Nun hatten die Institutionen zwei Dinge, die die Griechen nicht hatten: Zeit und Geld. Sie spielten ihr Spiel daher weiter. Forderungen, kleine Zugeständnisse, Verhandlungen. Syriza aber hatte einen Wandel versprochen. Und den konnte sie nicht liefern. Das Unvermögen, eine europäische Allianz aufzubauen, die auch nur kurz gegen die Deutschlands und der Institutionen bestehen könnte, verschloss sämtliche Möglichkeiten. Was blieb waren schöne Reden und gute Debattenbeiträge, gemischt mit Ausweisen politischer Unerfahrenheit, die allesamt letztlich irrelevant waren.
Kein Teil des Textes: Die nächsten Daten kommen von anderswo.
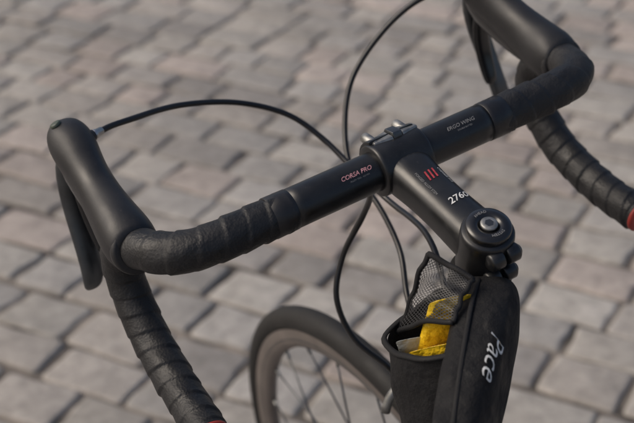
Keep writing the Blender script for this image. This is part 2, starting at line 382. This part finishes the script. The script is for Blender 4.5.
# ---------------------------------------------------------------- wheels
def wheel(tag,c,axis,tread=0):
    c=V(c);a=V(axis).normalized();u=a.orthogonal().normalized();w=a.cross(u)
    def ring(nm,prof,m,seg=180,closed=True,**kw):
        vs=[];fs=[];k=len(prof)
        for i in range(seg):
            th=2*math.pi*i/seg;d=u*math.cos(th)+w*math.sin(th)
            for r,h in prof: vs.append(c+d*r+a*h)
        for i in range(seg):
            for j in range(k):
                q=(j+1)%k;n_=(i+1)%seg;fs.append((i*k+j,i*k+q,n_*k+q,n_*k+j))
        add(nm,vs,fs,m,**kw)
    ring(tag+'_tyre',[(.3212+.0138*math.cos(t),.0138*math.sin(t)) for t in np.linspace(0,2*math.pi,24,endpoint=False)],M_tyre)
    ring(tag+'_rim',[(.3145,-.0100),(.3145,.0100),(.311,.0104),(.298,.0098),(.289,.006),(.2865,0),(.289,-.006),(.298,-.0098),(.311,-.0104)],M_rim)
    ring(tag+'_rim_label',[(.2990,-.0101),(.2990,.0101),(.3002,.0102),(.3002,-.0102)],M_dark)
    n=24
    for i in range(n):
        th=2*math.pi*i/n;sgn=1 if i%2 else -1;off=(.32 if (i//2)%2 else -.32)*1.3
        hub=c+(u*math.cos(th+off)+w*math.sin(th+off))*.019+a*(sgn*.028)
        rim=c+(u*math.cos(th)+w*math.sin(th))*.288
        sweep(tag+'_spoke_%02d'%i,[hub,(hub+rim)/2,rim],.0011,M_dark,seg=8,step=.2)
        lathe(tag+'_nipple_%02d'%i,rim,(hub-rim),[(.002,-.003),(.002,.010),(.0012,.011)],M_grey,seg=8)
    lathe(tag+'_hub',c,a,[(.008,-.045),(.009,-.034),(.020,-.030),(.020,-.026),(.012,-.022),(.011,0),(.012,.022),(.020,.026),(.020,.030),(.009,.034),(.008,.045)],M_dark)
wheel('front_wheel',AX,(1,0,0))
wheel('rear_wheel',fr(0,-.93,ZR),fr(1,0,0)-fr(0,0,0))

# ---------------------------------------------------------------- bag on the top tube
eR=V((-.669,-.743,0));nL=V((-.743,.669,0));B0=V((0,-.115,0))
def bp(r,l,z): return B0+eR*r+nL*l+V((0,0,z))
R=[]
BS=((.010,-.017,.022,-.085,-.038),(.016,-.020,.026,-.092,-.034),(.040,-.0195,.027,-.098,-.031),(.060,-.0180,.028,-.104,-.032),(.078,-.0155,.029,-.110,-.037),(.095,-.012,.030,-.114,-.041),(.112,-.008,.031,-.118,-.047),(.132,-.003,.032,-.122,-.055),(.152,.001,.033,-.126,-.064),(.175,.004,.032,-.128,-.077),(.182,.006,.028,-.122,-.087))
for ii,(r,l0,l1,zb,zt) in enumerate(BS):
    rr=[]
    for j in range(28):
        th=2*math.pi*j/28;cx,sy=math.cos(th),math.sin(th);e_=.55
        wr=.0018*math.sin(r*150+j*.9)*math.sin(j*.7+ii*2.1)
        rr.append(bp(r,(l0+l1)/2+(l1-l0)/2*math.copysign(abs(cx)**e_,cx)+wr,(zb+zt)/2+(zt-zb)/2*math.copysign(abs(sy)**e_,sy)+wr*.9))
    R.append(rr)
rings('bag_body',R,M_nylon,bag,sub=2)
# pocket shell, open at the top
prof=[(.012,.018),(.012,.038),(.017,.058),(.029,.070),(.044,.074),(.060,.069),(.074,.056),(.084,.038),(.088,.020)]
def rim(i):
    r,l=prof[i];return -.046-.46*max(0,l-.02)
R=[]
for t in np.linspace(0,1,9):
    rr=[]
    for i,(r,l) in enumerate(prof):
        zt=rim(i)+.0012*math.sin(i*2.3);z=zt*(1-t)-.165*t;sh=1+.05*math.sin(t*3.1)-.22*t*t
        rr.append(bp(.05+(r-.05)*(1-.10*t)+.016*t,.02+(l-.02)*sh+.0028*math.sin(t*14+i*2),z))
    R.append(rr)
k=len(prof);vs=[p for r in R for p in r];fs=[(i*k+j,i*k+j+1,(i+1)*k+j+1,(i+1)*k+j) for i in range(8) for j in range(k-1)]
add('bag_pocket',vs,fs,M_nylon,bag,sub=2,solid=.0016)
sweep('pocket_binding',R[0],.0024,M_bind,seg=10,step=.004,parent=bag,flat=.6)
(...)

Syriza fand sich, getrieben vom Druck der Innenpolitik von der einen und der unbeweglichen Front der Gläubiger auf der anderen Seite, in derselben Sackgasse, in der sich Papandreou und Samaras auch schon gefunden hatten. Syriza allerdings hatte keine Skrupel, die im Wortsinne populistische Karte zu spielen und den gordischen Knoten zu durchschlagen. Das Referendum ist eine klare Absage an die Institutionen und eine Stärkung des Syriza-Mandats.
Sollten Tsipras und Varoufakis ihre eigene Rhetorik allerdings tatsächlich glauben und davon ausgehen, dass eine Einigung nun wahrscheinlicher geworden ist, so sind sie schief gewickelt. Sie teilten dann den typischen Irrtum der Linken zu glauben, dass nur linke Politik demokratische Legitimation besitzen kann. Auch die 18 anderen Eurostaaten haben demokratisch legitimierte Regierungen, und es kann wohl kaum ein Zweifel bestehen, wie eine Volksabstimmung in der Slowakei, Deutschland oder Finnland bezüglich Griechenlandhilfen oder Schuldenschnitten aussehen würde. Hätten die Regierungen Europas die populistische Karte gespielt, die Tsipras jetzt gezogen hat, so wäre Griechenland bereits 2010 aus dem Euro ausgeschieden. Vielleicht wäre das das beste gewesen - das ist eine Frage, die Historiker werden klären müssen. Aktuell spielt Syriza nur Le Pen, Fortuyn und Farage in die Hände und bedient niedere Instinkte jeder Demokratie.
Dass es soweit gekommen ist ist auch die Schuld einer moralistisch überhöhten EU-Politik, die Griechenland so lange an die Wand gedrückt hat, bis es für die Griechen attraktiver schien, den Sprung ins Dunkle zu wagen als weiter die bekannten Pfade zu gehen. Die Vorstellung, dass diese Krise auf Griechenland beschränkt bleiben und den Rest der EU unangetastet lassen würde, ist, vorsichtig ausgedrückt, mindestens ebenso naiv wie die von Syriza, eine Volksabstimmung in Griechenland würde Wählerpräferenzen in Deutschland ändern. Das europäische Projekt ist so gefährdet wie nie zuvor, und seine Gegner stehen schon in den Startlöchern. Sie stehen dort schon seit Jahren, warten nur auf eine Gelegenheit wie die, die ihnen Syriza gerade geliefert hat. Das macht auch die ungewöhnlich scharfe Rhetorik überzeugter Europäer wie Martin Schulz deutlich. Demokratie bedeutet Kompromisse, und die Europäische Union bedeutet die Aufgabe von Souveränität unter die der Gesamtheit, ob einem das im Einzelfall passt oder nicht. Syriza hat einen Konsens, den die Institutionen bereits ins Wanken gebracht haben, damit vollends aufgelöst. Die Gewinner sind die Feinde der Demokratie. Das Referendum war nicht der Beginn eines neuen, besseren Europa. Wenn wir Pech haben, war es der Schwanengesang des Alten.